Eu nunca mais seria aquela menina franzina, saída do sertão do Pajeú, em Pernambuco,, depois de haver entendido o sistema de Braille. Eu nunca mais ficaria num só lugar, mas palmilharia tantos e tantos mundos improváveis, mundos paralelos que eu tocava com meus próprios dedos, enquanto meu cérebro recolhia os rastros do conhecimento deixados pelo caminho da leitura braille.
Hoje eu sei que os pontos de Louis Braille foram e são a minha bússola. Posicionar as polpas dos meus dedos indicadores sobre essa conformação em relevo dirigiu-me ao centro do mundo intelectual, onde penso, escrevo, divulgo, e nunca me esqueço de que faço parte dessa coletividade que é a única do planeta que pode tocar as palavras para decifrá-las.
O braille de Louis hoje habita as fontes da Microsoft, e, elegantemente está disposto em tablets e linhas braille. Organizado numa linguagem binária, de associação e combinação em espaços preenchidos e espaços vazios, o sistema de Louis Braille já nasceu sob o signo da informática.
Então, de novo, foi como num acelerador. Nós vencemos Louis. Nosso braille brilha como a estrela de #Tycho Brae, entre os melhores dispositivos eletrônicos inventados na atualidade.
Mas sabe, tem uma piada pronta enganando os gestores míopes: a fábula de um óculos milagroso que vai curar a cegueira.
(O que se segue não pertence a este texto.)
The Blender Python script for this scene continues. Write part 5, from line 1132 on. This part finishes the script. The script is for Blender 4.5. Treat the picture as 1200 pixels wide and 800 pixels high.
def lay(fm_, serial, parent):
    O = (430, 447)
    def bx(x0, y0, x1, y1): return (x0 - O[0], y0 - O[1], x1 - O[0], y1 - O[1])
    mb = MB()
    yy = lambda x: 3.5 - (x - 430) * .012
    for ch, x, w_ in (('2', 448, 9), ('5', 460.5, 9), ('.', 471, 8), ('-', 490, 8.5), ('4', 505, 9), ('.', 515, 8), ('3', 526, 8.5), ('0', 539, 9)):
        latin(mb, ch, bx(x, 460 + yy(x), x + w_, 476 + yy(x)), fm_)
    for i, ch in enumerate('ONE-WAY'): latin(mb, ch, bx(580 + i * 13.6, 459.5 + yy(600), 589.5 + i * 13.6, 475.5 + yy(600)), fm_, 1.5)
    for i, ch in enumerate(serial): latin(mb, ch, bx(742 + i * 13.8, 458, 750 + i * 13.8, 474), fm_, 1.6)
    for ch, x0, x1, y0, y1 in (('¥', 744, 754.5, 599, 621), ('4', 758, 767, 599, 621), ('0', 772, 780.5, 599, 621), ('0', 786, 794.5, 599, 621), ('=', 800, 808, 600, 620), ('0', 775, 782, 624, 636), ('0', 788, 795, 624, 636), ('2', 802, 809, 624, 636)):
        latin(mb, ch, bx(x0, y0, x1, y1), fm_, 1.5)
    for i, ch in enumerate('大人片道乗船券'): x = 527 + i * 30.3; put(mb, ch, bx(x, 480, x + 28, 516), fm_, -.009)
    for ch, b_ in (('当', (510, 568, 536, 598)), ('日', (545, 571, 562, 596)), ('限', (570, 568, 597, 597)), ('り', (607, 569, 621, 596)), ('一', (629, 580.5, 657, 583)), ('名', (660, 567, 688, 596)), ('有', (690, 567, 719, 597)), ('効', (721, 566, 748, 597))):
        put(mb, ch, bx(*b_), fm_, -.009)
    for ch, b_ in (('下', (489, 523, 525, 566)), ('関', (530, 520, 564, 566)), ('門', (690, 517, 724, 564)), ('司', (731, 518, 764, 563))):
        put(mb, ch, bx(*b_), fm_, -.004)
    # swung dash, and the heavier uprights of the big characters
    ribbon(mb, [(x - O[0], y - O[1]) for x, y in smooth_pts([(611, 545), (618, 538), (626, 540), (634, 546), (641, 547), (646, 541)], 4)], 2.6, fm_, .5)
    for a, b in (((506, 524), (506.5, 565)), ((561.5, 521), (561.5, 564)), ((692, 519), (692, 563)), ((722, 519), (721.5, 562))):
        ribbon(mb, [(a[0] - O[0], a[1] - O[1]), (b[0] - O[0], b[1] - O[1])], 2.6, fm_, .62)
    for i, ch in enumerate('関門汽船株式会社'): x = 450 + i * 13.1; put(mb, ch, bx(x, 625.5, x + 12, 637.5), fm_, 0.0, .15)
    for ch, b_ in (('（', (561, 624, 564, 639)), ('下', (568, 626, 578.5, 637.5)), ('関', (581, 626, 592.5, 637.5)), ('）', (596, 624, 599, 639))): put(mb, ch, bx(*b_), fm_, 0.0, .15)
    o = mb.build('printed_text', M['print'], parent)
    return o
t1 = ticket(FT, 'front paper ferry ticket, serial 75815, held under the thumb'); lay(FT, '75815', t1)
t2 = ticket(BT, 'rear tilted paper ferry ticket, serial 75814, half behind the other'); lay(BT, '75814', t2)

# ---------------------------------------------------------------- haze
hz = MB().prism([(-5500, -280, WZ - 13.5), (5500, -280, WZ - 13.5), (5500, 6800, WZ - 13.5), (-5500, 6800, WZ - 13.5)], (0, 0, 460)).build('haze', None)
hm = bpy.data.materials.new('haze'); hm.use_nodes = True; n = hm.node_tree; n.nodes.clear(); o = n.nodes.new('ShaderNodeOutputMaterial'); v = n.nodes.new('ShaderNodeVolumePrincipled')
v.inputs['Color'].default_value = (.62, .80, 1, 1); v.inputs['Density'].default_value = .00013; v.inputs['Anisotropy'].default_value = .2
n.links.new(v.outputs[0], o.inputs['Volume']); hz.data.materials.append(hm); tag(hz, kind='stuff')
Uma pessoa cega que cooperou com a música das regletes, Louis, não tem nada que a cure da sua alegria. Uma pessoa cega que tem acesso a linhas braille, Louis, não quer ser curada dessa alegria.. Uma pessoa cega que todos os dias vai buscar seu artefato de produção de braille, Louis, não deseja embarcar numa mentira de óculos que vai ler por ela.
Eu posso ler agora, de maneiras diversas. A cegueira, de fato, não está propriamente em mim, mas em gestores, governantes, educadores que não têm a menor ideia da grandiosidade do gesto primordial de Louis Braille.
Viva o Dia Nacional do Braille! Viva o século XXI, onde os seis pontos ainda são a única e formidável invenção para a leitura e escrita das pessoas cegas.